**The exercise:** Every line in the listing is to be echoed verbatim.
# # #
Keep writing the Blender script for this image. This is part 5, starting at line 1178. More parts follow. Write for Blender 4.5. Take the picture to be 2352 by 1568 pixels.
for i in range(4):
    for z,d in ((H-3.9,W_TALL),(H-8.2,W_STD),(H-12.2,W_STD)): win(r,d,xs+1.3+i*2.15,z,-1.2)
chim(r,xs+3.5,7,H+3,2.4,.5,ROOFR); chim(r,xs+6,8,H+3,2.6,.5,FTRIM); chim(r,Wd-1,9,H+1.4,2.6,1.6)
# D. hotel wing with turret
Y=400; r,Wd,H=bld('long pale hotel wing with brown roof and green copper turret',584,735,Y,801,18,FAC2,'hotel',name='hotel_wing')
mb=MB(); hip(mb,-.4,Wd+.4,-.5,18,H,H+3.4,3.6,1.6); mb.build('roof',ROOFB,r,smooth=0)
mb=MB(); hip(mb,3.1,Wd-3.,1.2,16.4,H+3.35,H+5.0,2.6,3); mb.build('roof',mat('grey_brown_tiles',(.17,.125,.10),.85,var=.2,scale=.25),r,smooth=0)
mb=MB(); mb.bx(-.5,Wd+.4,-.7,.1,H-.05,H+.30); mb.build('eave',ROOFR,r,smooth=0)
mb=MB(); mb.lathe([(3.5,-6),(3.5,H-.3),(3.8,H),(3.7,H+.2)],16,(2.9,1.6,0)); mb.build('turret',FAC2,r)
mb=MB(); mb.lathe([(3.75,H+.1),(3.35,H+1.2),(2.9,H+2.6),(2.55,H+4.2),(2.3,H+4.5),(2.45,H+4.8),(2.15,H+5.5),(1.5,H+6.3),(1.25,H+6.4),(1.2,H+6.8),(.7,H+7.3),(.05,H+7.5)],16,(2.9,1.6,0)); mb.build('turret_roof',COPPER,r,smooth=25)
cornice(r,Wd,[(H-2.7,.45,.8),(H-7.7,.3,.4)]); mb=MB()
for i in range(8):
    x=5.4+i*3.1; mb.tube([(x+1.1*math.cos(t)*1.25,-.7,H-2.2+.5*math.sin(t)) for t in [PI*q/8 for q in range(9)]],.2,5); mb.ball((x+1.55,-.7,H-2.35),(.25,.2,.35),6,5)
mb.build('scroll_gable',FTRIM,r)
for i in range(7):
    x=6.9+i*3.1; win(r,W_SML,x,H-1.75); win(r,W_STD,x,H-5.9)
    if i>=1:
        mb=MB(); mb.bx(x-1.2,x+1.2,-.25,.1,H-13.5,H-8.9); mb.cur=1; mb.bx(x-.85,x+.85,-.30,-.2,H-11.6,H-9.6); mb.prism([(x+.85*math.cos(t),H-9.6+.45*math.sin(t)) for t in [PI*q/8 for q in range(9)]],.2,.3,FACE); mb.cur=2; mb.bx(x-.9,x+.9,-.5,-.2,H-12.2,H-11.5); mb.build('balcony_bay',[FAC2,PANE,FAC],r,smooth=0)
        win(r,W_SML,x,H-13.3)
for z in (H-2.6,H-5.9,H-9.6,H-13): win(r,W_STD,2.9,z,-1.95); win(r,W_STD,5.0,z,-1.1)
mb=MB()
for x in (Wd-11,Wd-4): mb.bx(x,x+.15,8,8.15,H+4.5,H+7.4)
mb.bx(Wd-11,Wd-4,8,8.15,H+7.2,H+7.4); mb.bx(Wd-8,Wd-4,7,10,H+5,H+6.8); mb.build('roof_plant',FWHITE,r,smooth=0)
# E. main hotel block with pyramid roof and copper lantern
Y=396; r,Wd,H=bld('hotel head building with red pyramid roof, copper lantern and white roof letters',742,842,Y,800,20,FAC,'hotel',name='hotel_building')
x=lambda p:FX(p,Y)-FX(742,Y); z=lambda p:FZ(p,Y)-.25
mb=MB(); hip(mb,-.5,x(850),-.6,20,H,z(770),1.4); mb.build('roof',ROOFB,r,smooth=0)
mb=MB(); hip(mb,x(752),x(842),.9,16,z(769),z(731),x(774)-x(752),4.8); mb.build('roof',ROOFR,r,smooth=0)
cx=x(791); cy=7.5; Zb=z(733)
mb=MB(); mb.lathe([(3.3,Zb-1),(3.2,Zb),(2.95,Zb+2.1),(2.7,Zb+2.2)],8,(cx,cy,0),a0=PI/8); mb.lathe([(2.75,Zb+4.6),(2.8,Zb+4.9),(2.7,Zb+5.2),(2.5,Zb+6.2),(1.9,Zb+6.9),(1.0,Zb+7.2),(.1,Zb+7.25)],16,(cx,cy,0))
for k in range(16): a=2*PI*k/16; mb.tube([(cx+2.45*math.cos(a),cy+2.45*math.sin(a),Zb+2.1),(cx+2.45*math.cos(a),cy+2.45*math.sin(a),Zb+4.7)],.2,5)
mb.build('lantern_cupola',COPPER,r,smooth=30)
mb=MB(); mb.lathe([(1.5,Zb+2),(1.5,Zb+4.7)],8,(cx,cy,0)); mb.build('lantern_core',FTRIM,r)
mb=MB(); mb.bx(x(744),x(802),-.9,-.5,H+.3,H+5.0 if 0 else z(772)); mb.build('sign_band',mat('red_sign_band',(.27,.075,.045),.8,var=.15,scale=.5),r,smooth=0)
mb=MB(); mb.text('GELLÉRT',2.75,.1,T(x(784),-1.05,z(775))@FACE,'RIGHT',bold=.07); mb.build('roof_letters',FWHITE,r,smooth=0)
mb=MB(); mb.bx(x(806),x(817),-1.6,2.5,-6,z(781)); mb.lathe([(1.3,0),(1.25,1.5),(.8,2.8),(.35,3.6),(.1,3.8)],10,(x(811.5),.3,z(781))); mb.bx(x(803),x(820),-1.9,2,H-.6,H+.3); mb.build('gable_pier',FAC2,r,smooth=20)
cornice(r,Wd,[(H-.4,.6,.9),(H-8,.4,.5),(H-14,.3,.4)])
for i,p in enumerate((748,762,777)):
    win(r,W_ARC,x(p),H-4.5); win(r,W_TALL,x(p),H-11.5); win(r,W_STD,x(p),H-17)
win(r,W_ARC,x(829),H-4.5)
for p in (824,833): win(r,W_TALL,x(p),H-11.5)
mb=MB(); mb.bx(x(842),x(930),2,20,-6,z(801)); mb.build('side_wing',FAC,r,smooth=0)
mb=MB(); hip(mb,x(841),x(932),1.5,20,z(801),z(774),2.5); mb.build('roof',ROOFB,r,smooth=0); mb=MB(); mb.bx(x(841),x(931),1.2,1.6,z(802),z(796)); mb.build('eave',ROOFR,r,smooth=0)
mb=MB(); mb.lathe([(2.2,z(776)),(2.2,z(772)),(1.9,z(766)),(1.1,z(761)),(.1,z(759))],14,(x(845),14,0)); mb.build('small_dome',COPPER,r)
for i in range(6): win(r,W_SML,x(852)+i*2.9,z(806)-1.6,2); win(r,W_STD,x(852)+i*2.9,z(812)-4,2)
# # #
**Solution for this exercise:**
Keep writing the Blender script for this image. This is part 5, starting at line 1178. More parts follow. Write for Blender 4.5. Take the picture to be 2352 by 1568 pixels.
for i in range(4):
    for z,d in ((H-3.9,W_TALL),(H-8.2,W_STD),(H-12.2,W_STD)): win(r,d,xs+1.3+i*2.15,z,-1.2)
chim(r,xs+3.5,7,H+3,2.4,.5,ROOFR); chim(r,xs+6,8,H+3,2.6,.5,FTRIM); chim(r,Wd-1,9,H+1.4,2.6,1.6)
# D. hotel wing with turret
Y=400; r,Wd,H=bld('long pale hotel wing with brown roof and green copper turret',584,735,Y,801,18,FAC2,'hotel',name='hotel_wing')
mb=MB(); hip(mb,-.4,Wd+.4,-.5,18,H,H+3.4,3.6,1.6); mb.build('roof',ROOFB,r,smooth=0)
mb=MB(); hip(mb,3.1,Wd-3.,1.2,16.4,H+3.35,H+5.0,2.6,3); mb.build('roof',mat('grey_brown_tiles',(.17,.125,.10),.85,var=.2,scale=.25),r,smooth=0)
mb=MB(); mb.bx(-.5,Wd+.4,-.7,.1,H-.05,H+.30); mb.build('eave',ROOFR,r,smooth=0)
mb=MB(); mb.lathe([(3.5,-6),(3.5,H-.3),(3.8,H),(3.7,H+.2)],16,(2.9,1.6,0)); mb.build('turret',FAC2,r)
mb=MB(); mb.lathe([(3.75,H+.1),(3.35,H+1.2),(2.9,H+2.6),(2.55,H+4.2),(2.3,H+4.5),(2.45,H+4.8),(2.15,H+5.5),(1.5,H+6.3),(1.25,H+6.4),(1.2,H+6.8),(.7,H+7.3),(.05,H+7.5)],16,(2.9,1.6,0)); mb.build('turret_roof',COPPER,r,smooth=25)
cornice(r,Wd,[(H-2.7,.45,.8),(H-7.7,.3,.4)]); mb=MB()
for i in range(8):
    x=5.4+i*3.1; mb.tube([(x+1.1*math.cos(t)*1.25,-.7,H-2.2+.5*math.sin(t)) for t in [PI*q/8 for q in range(9)]],.2,5); mb.ball((x+1.55,-.7,H-2.35),(.25,.2,.35),6,5)
mb.build('scroll_gable',FTRIM,r)
for i in range(7):
    x=6.9+i*3.1; win(r,W_SML,x,H-1.75); win(r,W_STD,x,H-5.9)
    if i>=1:
        mb=MB(); mb.bx(x-1.2,x+1.2,-.25,.1,H-13.5,H-8.9); mb.cur=1; mb.bx(x-.85,x+.85,-.30,-.2,H-11.6,H-9.6); mb.prism([(x+.85*math.cos(t),H-9.6+.45*math.sin(t)) for t in [PI*q/8 for q in range(9)]],.2,.3,FACE); mb.cur=2; mb.bx(x-.9,x+.9,-.5,-.2,H-12.2,H-11.5); mb.build('balcony_bay',[FAC2,PANE,FAC],r,smooth=0)
        win(r,W_SML,x,H-13.3)
for z in (H-2.6,H-5.9,H-9.6,H-13): win(r,W_STD,2.9,z,-1.95); win(r,W_STD,5.0,z,-1.1)
mb=MB()
for x in (Wd-11,Wd-4): mb.bx(x,x+.15,8,8.15,H+4.5,H+7.4)
mb.bx(Wd-11,Wd-4,8,8.15,H+7.2,H+7.4); mb.bx(Wd-8,Wd-4,7,10,H+5,H+6.8); mb.build('roof_plant',FWHITE,r,smooth=0)
# E. main hotel block with pyramid roof and copper lantern
Y=396; r,Wd,H=bld('hotel head building with red pyramid roof, copper lantern and white roof letters',742,842,Y,800,20,FAC,'hotel',name='hotel_building')
x=lambda p:FX(p,Y)-FX(742,Y); z=lambda p:FZ(p,Y)-.25
mb=MB(); hip(mb,-.5,x(850),-.6,20,H,z(770),1.4); mb.build('roof',ROOFB,r,smooth=0)
mb=MB(); hip(mb,x(752),x(842),.9,16,z(769),z(731),x(774)-x(752),4.8); mb.build('roof',ROOFR,r,smooth=0)
cx=x(791); cy=7.5; Zb=z(733)
mb=MB(); mb.lathe([(3.3,Zb-1),(3.2,Zb),(2.95,Zb+2.1),(2.7,Zb+2.2)],8,(cx,cy,0),a0=PI/8); mb.lathe([(2.75,Zb+4.6),(2.8,Zb+4.9),(2.7,Zb+5.2),(2.5,Zb+6.2),(1.9,Zb+6.9),(1.0,Zb+7.2),(.1,Zb+7.25)],16,(cx,cy,0))
for k in range(16): a=2*PI*k/16; mb.tube([(cx+2.45*math.cos(a),cy+2.45*math.sin(a),Zb+2.1),(cx+2.45*math.cos(a),cy+2.45*math.sin(a),Zb+4.7)],.2,5)
mb.build('lantern_cupola',COPPER,r,smooth=30)
mb=MB(); mb.lathe([(1.5,Zb+2),(1.5,Zb+4.7)],8,(cx,cy,0)); mb.build('lantern_core',FTRIM,r)
mb=MB(); mb.bx(x(744),x(802),-.9,-.5,H+.3,H+5.0 if 0 else z(772)); mb.build('sign_band',mat('red_sign_band',(.27,.075,.045),.8,var=.15,scale=.5),r,smooth=0)
mb=MB(); mb.text('GELLÉRT',2.75,.1,T(x(784),-1.05,z(775))@FACE,'RIGHT',bold=.07); mb.build('roof_letters',FWHITE,r,smooth=0)
mb=MB(); mb.bx(x(806),x(817),-1.6,2.5,-6,z(781)); mb.lathe([(1.3,0),(1.25,1.5),(.8,2.8),(.35,3.6),(.1,3.8)],10,(x(811.5),.3,z(781))); mb.bx(x(803),x(820),-1.9,2,H-.6,H+.3); mb.build('gable_pier',FAC2,r,smooth=20)
cornice(r,Wd,[(H-.4,.6,.9),(H-8,.4,.5),(H-14,.3,.4)])
for i,p in enumerate((748,762,777)):
    win(r,W_ARC,x(p),H-4.5); win(r,W_TALL,x(p),H-11.5); win(r,W_STD,x(p),H-17)
win(r,W_ARC,x(829),H-4.5)
for p in (824,833): win(r,W_TALL,x(p),H-11.5)
mb=MB(); mb.bx(x(842),x(930),2,20,-6,z(801)); mb.build('side_wing',FAC,r,smooth=0)
mb=MB(); hip(mb,x(841),x(932),1.5,20,z(801),z(774),2.5); mb.build('roof',ROOFB,r,smooth=0); mb=MB(); mb.bx(x(841),x(931),1.2,1.6,z(802),z(796)); mb.build('eave',ROOFR,r,smooth=0)
mb=MB(); mb.lathe([(2.2,z(776)),(2.2,z(772)),(1.9,z(766)),(1.1,z(761)),(.1,z(759))],14,(x(845),14,0)); mb.build('small_dome',COPPER,r)
for i in range(6): win(r,W_SML,x(852)+i*2.9,z(806)-1.6,2); win(r,W_STD,x(852)+i*2.9,z(812)-4,2)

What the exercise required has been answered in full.